Simms v. Pope
Before: Fukuto
Opinion
FUKUTO, J. Alexander Pope, as county assessor (Assessor), and the Assessment Appeals Board, County of Los Angeles (Board), appeal a judgment in favor of plaintiff, Maria Simms, granting her a property tax refund.
Simms received a permit to build an addition onto an existing single family dwelling. Tax assessment personnel measured and diagrammed the addition during the framing stage. Subsequent to the completion of the improvement, an attempt was made to verify these measurements in order to establish the value of the addition for tax purposes. Simms’s husband ordered the appraisers off the property.
The Assessor calculated the size of the addition to be 2,010 square feet. Based on this figure, the addition was valued at $105,500.1
Simms challenged the property tax assessment of her residence by filing an application for change in property tax assessment with the Board claiming a refund. Simms contended that the completed addition measured 1,512 square feet and was valued at approximately $73,000. Her square footage figure was based on measurements her husband and her attorney had taken of the interior of the addition.
Maintaining that the best way to calculate the area of the subject property was to measure it on site, the Assessor requested that the Board issue an order directing Simms to allow an appraiser to enter onto the property for the purpose of measuring the addition. Simms took the position that the Board did not have the “equitable power” to make such an order, and contended that the Board was obligated to “rule on the evidence at this time.” The Assessor summed up its position as follows: “We have submitted the best data that we have available based on our initial view of the property when it was under construction based on our estimate of the [476]quality of construction, all the evidence that was available to us during our visits to the property. Based on that we stand on our value [$105,500] as presented.” The Board upheld the assessment as established by the Assessor. Simms paid the disputed tax and then filed an action for refund.

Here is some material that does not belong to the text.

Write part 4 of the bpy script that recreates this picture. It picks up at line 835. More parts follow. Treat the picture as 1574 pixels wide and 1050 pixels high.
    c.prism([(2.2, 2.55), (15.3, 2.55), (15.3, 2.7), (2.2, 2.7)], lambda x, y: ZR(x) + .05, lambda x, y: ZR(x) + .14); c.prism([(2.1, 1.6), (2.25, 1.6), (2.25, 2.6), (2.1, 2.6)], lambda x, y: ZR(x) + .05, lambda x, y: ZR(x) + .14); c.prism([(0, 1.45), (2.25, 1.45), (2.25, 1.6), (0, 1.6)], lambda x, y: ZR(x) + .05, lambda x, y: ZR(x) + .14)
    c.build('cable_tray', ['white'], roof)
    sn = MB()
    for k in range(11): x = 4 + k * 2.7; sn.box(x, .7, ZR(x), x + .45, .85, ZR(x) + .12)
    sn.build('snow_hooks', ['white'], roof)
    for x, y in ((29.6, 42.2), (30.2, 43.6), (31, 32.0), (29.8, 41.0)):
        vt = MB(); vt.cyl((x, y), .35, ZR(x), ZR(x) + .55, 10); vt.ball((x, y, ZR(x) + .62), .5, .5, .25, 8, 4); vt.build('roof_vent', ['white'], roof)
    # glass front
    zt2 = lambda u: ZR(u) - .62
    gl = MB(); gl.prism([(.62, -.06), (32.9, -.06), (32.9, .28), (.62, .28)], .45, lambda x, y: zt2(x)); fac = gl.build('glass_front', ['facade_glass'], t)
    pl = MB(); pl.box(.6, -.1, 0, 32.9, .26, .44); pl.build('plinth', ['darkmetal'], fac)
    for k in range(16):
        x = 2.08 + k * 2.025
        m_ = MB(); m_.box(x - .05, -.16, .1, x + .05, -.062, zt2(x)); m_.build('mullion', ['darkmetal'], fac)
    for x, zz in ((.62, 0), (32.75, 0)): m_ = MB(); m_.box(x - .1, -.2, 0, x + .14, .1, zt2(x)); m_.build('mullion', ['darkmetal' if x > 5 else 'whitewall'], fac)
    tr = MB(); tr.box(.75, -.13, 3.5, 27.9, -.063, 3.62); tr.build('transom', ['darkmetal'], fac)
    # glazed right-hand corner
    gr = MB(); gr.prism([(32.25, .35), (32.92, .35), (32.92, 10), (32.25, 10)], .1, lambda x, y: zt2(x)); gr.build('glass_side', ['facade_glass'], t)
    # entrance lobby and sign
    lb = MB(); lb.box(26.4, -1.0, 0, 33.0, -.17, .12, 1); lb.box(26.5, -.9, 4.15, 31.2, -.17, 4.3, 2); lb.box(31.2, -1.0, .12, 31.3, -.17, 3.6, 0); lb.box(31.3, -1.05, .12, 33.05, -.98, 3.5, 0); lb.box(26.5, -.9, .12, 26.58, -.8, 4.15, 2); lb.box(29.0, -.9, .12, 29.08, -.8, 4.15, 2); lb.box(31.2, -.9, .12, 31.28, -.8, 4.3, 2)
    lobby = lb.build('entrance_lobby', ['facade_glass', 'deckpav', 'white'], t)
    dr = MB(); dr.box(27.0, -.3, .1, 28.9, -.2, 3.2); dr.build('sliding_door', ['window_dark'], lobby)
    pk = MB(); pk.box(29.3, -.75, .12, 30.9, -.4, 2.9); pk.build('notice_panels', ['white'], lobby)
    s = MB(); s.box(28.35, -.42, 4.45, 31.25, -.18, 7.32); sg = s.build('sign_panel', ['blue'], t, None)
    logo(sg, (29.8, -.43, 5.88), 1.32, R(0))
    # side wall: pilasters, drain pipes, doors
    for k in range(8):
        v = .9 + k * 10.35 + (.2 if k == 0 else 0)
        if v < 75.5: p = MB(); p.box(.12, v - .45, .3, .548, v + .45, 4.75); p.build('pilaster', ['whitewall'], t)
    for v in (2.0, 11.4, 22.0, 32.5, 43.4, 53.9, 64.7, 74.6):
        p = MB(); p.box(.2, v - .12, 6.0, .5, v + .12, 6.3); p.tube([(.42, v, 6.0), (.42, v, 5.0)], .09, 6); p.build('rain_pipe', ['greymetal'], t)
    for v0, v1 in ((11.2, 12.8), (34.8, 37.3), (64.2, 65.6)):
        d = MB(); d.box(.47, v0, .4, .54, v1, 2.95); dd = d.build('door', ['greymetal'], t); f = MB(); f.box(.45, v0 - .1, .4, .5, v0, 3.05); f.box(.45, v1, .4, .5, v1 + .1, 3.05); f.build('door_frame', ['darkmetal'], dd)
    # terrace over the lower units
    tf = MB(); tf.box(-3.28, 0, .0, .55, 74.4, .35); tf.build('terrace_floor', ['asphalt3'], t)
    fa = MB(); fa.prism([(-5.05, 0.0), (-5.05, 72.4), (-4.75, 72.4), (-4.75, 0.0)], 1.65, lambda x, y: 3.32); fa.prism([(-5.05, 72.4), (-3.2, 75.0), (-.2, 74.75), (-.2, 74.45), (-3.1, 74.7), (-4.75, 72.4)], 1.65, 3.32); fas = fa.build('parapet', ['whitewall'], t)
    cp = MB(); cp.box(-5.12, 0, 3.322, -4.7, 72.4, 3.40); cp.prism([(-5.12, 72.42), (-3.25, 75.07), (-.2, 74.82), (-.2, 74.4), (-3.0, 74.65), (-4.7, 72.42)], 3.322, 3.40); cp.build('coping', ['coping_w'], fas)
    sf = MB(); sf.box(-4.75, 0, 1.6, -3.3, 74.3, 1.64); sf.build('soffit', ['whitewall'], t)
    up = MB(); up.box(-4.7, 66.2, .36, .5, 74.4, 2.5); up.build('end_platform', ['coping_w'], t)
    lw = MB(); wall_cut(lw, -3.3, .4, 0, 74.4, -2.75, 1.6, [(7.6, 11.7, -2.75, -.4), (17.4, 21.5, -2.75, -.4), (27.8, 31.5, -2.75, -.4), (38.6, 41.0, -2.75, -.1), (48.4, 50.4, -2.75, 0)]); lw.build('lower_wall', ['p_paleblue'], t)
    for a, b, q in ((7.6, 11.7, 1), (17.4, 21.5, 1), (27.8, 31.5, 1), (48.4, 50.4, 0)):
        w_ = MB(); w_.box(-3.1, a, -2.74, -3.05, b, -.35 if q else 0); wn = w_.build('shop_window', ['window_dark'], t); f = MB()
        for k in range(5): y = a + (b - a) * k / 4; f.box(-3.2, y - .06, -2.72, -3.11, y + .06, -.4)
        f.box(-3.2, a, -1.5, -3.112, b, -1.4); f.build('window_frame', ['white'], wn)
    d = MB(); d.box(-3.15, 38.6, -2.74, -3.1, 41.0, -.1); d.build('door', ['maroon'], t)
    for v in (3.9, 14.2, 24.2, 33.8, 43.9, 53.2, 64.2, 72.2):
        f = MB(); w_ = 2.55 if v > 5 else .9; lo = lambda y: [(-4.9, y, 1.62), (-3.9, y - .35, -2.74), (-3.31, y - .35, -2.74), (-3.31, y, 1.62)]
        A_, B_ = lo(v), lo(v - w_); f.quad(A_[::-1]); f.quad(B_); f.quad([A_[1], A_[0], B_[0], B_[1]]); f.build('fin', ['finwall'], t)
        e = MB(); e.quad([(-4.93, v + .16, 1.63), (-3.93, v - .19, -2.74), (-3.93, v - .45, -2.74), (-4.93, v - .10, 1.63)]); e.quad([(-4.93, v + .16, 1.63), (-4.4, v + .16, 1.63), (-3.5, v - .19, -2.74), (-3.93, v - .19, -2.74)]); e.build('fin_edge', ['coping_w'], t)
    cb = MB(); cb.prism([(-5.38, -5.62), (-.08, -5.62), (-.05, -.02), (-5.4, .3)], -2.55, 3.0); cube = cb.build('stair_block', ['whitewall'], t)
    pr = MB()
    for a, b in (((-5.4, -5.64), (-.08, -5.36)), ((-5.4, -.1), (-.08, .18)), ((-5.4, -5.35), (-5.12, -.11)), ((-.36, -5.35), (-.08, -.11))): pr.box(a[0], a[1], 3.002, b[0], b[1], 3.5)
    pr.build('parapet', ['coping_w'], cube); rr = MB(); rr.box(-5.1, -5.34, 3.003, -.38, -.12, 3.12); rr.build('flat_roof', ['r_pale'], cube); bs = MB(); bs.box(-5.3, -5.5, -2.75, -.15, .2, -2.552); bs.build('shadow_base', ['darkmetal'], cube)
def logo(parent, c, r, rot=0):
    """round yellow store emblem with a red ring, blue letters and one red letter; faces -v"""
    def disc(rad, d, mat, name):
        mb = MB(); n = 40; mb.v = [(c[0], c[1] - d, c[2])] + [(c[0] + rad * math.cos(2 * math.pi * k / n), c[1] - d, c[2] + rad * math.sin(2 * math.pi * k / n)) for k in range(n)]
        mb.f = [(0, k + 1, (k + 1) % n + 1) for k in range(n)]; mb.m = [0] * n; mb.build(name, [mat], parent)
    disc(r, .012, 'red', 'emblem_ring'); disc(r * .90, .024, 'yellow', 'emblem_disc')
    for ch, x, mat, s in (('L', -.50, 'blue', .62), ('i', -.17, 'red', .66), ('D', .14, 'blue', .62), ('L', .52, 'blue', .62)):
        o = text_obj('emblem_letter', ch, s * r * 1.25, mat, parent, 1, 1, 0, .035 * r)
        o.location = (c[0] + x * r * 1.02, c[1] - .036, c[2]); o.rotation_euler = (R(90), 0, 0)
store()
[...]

The trial court reversed the decision of the board, based upon the following analysis. “[Simms] made an addition to her residence by contracting with a licensed contractor to add two bedrooms, a den, and one and one-half bathrooms. [Simms] paid [$73,000] for the addition. [Simms] did not accept the low bid, but took the second highest bid. [Simms] took out a city building permit, and the city indicated that the addition was 1,250 square feet. [Simms] measured the addition herself at [1,512] square feet. The Assessor was denied access to the property, and estimated the size of the addition by viewing the outside of the residence. The Assessor’s estimate was 2,010 square feet. The Assessor did not review the building permits. The Assessor valued the addition at [$105,500]. [([] The Court finds that there was no substantial evidence presented to the Board to establish the value of [$105,500], The only evidence of cost was the price paid by [Simms] and the permit issued by the city. [Simms’s] claim for $1,317.84 refund of overassessment is granted.”